=== Data excerpt ===
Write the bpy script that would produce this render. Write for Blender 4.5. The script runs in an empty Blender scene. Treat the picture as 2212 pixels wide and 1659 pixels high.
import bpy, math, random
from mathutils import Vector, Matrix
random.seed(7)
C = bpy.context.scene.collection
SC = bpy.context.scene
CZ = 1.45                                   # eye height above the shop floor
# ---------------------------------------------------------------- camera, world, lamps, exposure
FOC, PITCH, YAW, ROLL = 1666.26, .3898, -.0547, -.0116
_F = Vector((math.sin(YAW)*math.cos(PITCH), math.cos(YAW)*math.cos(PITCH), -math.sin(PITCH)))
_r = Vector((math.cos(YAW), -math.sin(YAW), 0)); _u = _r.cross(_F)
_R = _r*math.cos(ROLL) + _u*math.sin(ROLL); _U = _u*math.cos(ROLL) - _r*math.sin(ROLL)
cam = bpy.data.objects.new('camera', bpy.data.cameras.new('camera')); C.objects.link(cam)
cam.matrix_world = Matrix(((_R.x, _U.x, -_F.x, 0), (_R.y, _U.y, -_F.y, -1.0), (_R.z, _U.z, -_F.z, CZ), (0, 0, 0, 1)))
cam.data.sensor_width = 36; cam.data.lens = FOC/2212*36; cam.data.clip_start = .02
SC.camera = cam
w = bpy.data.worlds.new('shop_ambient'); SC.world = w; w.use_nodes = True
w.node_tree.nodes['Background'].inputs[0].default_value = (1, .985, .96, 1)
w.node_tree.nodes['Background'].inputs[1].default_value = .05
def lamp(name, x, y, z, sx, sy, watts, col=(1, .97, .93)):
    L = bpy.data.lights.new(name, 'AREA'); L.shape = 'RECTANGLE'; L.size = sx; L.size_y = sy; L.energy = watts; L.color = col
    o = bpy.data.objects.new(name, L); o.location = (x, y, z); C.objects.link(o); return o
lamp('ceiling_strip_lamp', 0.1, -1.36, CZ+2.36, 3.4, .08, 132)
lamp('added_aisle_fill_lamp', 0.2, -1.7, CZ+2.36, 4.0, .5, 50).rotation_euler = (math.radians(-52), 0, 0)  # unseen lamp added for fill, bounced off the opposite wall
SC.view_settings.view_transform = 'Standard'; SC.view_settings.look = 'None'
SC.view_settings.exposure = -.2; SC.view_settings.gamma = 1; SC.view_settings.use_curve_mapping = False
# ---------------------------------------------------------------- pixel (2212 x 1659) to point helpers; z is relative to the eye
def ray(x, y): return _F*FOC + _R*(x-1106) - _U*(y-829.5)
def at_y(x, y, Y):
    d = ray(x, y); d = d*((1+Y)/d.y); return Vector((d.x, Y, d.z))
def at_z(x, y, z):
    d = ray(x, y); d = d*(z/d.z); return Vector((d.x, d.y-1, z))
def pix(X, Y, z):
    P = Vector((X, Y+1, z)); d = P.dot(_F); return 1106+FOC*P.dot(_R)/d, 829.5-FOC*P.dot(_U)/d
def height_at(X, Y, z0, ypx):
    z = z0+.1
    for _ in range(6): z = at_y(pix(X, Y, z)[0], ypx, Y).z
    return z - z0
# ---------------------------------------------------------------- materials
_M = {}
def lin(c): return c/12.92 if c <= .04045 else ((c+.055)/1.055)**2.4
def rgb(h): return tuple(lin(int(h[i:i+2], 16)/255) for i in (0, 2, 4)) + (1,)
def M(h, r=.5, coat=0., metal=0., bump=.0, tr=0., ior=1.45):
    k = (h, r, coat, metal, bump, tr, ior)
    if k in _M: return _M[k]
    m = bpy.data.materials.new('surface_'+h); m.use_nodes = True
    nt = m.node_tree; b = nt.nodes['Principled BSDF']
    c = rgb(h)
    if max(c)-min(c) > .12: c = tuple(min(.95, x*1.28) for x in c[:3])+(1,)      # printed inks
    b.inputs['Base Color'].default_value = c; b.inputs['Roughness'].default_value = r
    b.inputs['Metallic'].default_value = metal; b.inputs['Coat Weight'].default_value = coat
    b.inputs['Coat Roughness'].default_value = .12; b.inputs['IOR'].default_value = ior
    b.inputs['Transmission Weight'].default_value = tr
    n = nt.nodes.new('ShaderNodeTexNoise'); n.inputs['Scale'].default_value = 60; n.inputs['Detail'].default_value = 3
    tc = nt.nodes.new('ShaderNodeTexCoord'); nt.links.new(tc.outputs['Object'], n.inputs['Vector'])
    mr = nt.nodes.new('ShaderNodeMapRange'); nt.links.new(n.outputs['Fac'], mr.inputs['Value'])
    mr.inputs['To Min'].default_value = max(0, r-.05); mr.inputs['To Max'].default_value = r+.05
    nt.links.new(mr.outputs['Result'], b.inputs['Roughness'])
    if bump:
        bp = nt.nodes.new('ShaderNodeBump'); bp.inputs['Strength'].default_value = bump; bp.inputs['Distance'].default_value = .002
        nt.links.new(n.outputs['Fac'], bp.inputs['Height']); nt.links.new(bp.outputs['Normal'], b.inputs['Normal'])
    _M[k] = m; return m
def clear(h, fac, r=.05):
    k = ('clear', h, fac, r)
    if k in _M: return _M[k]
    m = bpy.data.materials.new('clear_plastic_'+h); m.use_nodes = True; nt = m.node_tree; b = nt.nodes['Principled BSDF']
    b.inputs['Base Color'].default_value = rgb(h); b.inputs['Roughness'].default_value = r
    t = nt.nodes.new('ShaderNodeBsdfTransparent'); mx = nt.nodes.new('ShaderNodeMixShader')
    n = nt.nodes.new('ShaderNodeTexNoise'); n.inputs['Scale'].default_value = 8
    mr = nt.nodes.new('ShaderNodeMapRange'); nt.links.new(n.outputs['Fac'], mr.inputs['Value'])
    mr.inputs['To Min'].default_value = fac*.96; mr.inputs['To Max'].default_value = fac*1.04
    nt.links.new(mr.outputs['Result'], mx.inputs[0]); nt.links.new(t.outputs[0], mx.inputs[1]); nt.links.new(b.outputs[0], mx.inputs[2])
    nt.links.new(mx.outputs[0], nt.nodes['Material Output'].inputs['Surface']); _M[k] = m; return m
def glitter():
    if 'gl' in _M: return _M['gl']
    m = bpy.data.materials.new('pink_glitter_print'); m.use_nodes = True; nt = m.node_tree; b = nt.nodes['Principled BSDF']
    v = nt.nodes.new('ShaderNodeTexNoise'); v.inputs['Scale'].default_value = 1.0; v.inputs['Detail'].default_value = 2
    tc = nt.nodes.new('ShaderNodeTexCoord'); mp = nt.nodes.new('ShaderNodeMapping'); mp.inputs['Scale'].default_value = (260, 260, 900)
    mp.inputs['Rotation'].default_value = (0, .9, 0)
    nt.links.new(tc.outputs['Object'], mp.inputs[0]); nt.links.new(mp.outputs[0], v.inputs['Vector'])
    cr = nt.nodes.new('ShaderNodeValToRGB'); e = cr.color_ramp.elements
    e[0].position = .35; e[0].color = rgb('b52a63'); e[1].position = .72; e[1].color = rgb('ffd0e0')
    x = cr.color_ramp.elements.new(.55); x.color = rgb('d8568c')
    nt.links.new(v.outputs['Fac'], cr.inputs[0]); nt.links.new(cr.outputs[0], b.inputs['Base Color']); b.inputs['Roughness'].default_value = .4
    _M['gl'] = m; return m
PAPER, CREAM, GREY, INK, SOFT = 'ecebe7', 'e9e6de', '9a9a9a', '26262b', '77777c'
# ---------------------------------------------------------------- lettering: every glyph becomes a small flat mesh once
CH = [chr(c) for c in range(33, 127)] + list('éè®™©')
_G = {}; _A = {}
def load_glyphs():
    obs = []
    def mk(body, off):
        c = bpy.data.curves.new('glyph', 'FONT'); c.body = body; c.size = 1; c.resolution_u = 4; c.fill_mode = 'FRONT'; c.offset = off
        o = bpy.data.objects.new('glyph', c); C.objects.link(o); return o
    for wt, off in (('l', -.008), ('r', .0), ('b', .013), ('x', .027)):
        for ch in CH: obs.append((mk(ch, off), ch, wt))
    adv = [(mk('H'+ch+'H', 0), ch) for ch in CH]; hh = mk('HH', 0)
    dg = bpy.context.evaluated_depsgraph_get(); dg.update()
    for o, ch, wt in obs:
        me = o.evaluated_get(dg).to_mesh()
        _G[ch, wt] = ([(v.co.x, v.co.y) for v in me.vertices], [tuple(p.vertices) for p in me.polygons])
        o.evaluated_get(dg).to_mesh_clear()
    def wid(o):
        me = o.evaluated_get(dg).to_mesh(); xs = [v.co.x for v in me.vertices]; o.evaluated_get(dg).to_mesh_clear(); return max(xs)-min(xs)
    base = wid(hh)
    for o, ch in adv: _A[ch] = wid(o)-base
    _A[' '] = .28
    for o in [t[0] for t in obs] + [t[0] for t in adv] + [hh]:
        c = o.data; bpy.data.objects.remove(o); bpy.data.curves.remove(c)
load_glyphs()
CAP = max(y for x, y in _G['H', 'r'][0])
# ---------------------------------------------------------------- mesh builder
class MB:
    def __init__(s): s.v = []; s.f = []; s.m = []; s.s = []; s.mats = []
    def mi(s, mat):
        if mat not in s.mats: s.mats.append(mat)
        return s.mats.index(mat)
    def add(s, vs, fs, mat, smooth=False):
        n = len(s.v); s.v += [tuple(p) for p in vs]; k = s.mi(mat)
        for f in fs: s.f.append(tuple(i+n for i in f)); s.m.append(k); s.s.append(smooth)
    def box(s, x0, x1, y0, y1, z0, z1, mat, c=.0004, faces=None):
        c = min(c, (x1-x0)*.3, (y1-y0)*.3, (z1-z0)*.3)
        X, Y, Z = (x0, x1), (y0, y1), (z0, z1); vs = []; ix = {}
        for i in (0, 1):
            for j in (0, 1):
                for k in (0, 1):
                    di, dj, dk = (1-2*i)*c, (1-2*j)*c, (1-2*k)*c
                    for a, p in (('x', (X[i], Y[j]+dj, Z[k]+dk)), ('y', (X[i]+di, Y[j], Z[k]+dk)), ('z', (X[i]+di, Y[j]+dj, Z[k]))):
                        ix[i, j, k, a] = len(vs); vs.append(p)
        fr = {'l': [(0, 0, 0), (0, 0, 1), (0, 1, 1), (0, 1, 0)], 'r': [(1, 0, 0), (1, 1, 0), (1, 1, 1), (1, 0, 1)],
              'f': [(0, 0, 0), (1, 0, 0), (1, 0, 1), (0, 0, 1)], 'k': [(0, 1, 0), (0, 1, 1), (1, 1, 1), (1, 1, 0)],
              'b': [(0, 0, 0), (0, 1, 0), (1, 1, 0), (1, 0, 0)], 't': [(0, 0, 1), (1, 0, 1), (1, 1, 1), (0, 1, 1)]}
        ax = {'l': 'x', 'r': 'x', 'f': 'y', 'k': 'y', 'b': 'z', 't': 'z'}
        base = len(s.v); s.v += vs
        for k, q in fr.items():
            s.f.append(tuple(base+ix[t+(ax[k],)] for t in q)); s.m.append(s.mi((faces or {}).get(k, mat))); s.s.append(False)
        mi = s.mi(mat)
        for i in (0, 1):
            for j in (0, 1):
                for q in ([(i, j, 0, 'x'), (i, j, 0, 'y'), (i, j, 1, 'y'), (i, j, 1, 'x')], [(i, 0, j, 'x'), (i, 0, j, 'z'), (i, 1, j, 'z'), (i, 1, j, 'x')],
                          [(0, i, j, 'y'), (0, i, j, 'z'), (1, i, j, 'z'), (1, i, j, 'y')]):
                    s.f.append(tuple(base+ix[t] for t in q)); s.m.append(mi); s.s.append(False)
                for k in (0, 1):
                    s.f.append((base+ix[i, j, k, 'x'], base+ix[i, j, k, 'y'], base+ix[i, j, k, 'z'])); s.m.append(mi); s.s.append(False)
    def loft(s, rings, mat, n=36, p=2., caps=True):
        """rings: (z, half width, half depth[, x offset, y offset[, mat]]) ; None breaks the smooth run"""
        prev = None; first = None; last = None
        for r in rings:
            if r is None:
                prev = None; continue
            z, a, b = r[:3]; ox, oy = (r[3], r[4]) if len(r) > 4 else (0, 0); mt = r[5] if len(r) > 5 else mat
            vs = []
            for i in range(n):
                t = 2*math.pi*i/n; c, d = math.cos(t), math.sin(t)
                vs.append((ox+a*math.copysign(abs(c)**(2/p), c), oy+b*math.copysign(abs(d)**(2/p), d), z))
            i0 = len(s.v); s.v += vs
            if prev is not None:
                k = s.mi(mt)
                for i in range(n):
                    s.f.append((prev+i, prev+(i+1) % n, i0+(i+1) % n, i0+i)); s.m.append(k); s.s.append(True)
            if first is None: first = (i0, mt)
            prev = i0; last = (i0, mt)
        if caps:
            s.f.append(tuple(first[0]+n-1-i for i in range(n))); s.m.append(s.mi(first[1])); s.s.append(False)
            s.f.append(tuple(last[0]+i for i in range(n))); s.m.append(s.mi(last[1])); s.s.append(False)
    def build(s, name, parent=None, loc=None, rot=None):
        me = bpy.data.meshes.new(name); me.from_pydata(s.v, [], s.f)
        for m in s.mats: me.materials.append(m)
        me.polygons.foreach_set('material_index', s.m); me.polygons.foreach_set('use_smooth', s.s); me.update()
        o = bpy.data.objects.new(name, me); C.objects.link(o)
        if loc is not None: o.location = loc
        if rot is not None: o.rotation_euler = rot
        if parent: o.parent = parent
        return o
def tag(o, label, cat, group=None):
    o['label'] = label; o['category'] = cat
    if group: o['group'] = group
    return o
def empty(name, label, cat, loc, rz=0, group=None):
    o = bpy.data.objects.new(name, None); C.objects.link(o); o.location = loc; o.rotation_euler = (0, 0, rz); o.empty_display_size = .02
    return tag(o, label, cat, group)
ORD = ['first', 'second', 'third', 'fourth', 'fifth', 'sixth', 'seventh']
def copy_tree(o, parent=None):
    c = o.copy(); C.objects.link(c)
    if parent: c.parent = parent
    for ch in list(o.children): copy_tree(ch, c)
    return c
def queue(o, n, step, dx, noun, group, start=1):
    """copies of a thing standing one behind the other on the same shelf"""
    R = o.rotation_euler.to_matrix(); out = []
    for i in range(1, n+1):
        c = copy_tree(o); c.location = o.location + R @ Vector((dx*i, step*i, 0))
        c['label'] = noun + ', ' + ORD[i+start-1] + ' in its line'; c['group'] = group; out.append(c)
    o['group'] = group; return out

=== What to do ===
Go through the material and copy out every line with "scene" in it.

=== Exercise result ===
Write the bpy script that would produce this render. Write for Blender 4.5. The script runs in an empty Blender scene. Treat the picture as 2212 pixels wide and 1659 pixels high.
C = bpy.context.scene.collection
SC = bpy.context.scene